■ PROBLEM STATEMENT ■
Reproduce, please, only the lines from the first line below to the line containing "zmax = c[:, 2].max()", inclusive.

— BEGIN —

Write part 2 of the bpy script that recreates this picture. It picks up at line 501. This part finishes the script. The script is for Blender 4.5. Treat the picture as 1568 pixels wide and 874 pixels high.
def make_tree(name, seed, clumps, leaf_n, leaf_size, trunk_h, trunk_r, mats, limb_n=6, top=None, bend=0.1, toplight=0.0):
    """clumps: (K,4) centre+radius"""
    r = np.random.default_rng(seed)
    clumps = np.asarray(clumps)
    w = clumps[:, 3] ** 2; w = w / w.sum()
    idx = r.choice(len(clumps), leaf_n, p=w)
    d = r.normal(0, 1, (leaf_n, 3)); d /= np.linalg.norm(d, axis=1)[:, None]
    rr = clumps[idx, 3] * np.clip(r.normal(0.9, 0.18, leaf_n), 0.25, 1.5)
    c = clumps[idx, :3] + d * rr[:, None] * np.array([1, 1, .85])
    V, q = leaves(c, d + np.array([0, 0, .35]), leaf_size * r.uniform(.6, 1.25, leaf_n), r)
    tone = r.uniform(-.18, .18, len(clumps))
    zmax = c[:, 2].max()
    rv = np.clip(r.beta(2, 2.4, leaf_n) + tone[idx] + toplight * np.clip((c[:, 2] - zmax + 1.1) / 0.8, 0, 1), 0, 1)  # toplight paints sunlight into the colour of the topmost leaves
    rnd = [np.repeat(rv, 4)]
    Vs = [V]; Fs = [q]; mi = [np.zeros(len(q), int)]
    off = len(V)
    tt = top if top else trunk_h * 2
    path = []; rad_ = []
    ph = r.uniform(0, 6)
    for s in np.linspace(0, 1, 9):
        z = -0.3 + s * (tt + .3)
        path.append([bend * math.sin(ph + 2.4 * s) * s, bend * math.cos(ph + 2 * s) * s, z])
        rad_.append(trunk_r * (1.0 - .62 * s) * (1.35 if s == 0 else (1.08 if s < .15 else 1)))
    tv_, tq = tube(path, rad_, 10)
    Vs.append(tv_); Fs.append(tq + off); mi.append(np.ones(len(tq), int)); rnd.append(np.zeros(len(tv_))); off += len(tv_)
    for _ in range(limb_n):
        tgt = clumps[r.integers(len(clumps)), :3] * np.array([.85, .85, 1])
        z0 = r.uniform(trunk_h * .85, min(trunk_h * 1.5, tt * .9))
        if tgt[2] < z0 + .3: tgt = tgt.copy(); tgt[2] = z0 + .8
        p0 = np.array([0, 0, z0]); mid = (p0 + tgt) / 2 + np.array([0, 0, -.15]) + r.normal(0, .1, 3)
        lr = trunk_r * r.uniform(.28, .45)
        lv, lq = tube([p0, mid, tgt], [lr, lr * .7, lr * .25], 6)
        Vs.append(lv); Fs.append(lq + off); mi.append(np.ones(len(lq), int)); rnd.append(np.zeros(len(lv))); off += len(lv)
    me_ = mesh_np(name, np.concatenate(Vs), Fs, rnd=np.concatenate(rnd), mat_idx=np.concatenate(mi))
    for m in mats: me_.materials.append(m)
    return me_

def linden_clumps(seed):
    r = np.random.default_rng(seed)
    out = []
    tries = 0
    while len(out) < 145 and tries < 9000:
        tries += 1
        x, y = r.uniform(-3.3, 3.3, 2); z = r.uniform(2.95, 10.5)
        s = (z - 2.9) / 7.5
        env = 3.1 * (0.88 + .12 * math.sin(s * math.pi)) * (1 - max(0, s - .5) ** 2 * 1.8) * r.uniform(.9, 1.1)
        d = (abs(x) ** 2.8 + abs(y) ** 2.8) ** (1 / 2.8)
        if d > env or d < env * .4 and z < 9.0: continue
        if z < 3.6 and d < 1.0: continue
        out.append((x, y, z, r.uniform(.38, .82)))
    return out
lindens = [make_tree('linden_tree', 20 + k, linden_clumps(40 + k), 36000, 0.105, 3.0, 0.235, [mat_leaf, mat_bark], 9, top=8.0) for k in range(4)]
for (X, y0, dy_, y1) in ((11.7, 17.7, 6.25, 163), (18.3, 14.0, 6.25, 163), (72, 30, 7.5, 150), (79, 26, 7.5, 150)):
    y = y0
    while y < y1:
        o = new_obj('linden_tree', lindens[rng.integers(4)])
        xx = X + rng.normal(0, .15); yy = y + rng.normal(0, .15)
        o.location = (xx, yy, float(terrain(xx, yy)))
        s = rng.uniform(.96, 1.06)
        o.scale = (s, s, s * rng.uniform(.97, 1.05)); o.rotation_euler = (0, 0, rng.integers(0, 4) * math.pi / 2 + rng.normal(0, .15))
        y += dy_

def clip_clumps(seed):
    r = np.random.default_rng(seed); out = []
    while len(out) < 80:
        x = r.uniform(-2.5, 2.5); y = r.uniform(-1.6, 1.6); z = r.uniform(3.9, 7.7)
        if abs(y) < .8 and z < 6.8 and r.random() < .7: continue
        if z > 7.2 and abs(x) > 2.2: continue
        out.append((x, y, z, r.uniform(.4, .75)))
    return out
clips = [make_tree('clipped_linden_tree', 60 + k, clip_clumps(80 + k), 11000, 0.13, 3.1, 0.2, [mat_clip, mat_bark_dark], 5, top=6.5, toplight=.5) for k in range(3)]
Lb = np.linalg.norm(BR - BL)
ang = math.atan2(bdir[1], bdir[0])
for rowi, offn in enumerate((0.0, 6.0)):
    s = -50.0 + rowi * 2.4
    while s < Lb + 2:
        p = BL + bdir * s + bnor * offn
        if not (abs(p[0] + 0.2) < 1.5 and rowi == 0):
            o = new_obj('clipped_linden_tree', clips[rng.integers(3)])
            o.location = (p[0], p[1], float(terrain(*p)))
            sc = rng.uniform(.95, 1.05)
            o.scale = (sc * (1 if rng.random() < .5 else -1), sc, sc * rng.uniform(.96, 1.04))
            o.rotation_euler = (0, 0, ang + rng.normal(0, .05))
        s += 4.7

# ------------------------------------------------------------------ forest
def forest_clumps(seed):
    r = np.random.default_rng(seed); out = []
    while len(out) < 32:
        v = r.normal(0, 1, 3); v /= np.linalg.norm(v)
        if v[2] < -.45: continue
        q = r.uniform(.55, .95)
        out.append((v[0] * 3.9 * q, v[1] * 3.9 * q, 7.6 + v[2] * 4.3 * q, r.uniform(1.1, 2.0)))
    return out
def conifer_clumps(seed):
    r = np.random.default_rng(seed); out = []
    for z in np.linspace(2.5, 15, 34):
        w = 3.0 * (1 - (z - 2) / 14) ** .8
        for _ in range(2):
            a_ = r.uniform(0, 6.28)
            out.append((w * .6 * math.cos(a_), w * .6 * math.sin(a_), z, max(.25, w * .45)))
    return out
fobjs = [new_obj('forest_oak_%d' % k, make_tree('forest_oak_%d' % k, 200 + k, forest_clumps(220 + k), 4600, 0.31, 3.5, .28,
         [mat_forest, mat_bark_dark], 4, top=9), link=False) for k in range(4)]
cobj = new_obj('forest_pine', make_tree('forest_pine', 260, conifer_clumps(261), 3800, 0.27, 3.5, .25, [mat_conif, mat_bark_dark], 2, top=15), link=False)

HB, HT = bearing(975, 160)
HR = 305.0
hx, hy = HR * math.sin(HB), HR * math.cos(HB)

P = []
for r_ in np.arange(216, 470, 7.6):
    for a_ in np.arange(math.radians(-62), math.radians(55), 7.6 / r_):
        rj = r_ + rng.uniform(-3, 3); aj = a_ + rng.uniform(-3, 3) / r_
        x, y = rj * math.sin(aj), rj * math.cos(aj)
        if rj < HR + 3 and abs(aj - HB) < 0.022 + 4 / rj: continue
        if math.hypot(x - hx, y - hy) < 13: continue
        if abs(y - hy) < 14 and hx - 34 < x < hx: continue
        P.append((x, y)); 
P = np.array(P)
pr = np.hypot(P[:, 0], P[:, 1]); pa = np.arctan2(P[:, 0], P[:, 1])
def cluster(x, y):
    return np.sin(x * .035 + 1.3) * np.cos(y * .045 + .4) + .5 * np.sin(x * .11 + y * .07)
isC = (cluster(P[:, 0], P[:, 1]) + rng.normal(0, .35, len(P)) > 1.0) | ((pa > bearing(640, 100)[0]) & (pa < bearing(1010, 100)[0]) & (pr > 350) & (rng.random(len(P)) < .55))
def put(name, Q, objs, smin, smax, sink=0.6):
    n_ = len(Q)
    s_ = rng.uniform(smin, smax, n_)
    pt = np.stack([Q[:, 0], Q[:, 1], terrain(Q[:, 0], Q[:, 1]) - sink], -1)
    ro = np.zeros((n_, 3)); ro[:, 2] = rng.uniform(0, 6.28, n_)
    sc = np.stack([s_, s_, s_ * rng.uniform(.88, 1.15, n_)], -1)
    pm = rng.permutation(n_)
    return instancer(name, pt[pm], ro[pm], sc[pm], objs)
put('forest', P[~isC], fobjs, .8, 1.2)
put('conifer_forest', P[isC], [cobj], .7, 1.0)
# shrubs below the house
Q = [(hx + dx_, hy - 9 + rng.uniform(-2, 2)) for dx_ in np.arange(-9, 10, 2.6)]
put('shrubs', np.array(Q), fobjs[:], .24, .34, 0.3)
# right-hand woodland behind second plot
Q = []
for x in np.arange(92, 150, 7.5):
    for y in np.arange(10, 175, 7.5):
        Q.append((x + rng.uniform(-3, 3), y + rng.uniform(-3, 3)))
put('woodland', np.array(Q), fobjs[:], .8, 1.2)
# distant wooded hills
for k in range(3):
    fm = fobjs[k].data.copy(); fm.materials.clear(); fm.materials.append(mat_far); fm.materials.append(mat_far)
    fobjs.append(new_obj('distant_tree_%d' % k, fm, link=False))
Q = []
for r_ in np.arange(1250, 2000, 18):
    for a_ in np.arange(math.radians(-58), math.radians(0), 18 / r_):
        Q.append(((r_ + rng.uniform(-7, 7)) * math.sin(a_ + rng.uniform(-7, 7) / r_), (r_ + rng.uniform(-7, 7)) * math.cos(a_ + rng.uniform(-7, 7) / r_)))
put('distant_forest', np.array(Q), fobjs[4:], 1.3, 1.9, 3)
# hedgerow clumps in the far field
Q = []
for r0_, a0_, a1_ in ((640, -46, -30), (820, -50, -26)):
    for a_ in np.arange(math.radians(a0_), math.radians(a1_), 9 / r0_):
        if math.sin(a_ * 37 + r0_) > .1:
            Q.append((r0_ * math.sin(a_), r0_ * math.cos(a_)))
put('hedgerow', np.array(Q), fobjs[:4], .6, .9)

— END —

■ ANSWER TO THIS EXERCISE ■
Write part 2 of the bpy script that recreates this picture. It picks up at line 501. This part finishes the script. The script is for Blender 4.5. Treat the picture as 1568 pixels wide and 874 pixels high.
def make_tree(name, seed, clumps, leaf_n, leaf_size, trunk_h, trunk_r, mats, limb_n=6, top=None, bend=0.1, toplight=0.0):
    """clumps: (K,4) centre+radius"""
    r = np.random.default_rng(seed)
    clumps = np.asarray(clumps)
    w = clumps[:, 3] ** 2; w = w / w.sum()
    idx = r.choice(len(clumps), leaf_n, p=w)
    d = r.normal(0, 1, (leaf_n, 3)); d /= np.linalg.norm(d, axis=1)[:, None]
    rr = clumps[idx, 3] * np.clip(r.normal(0.9, 0.18, leaf_n), 0.25, 1.5)
    c = clumps[idx, :3] + d * rr[:, None] * np.array([1, 1, .85])
    V, q = leaves(c, d + np.array([0, 0, .35]), leaf_size * r.uniform(.6, 1.25, leaf_n), r)
    tone = r.uniform(-.18, .18, len(clumps))
    zmax = c[:, 2].max()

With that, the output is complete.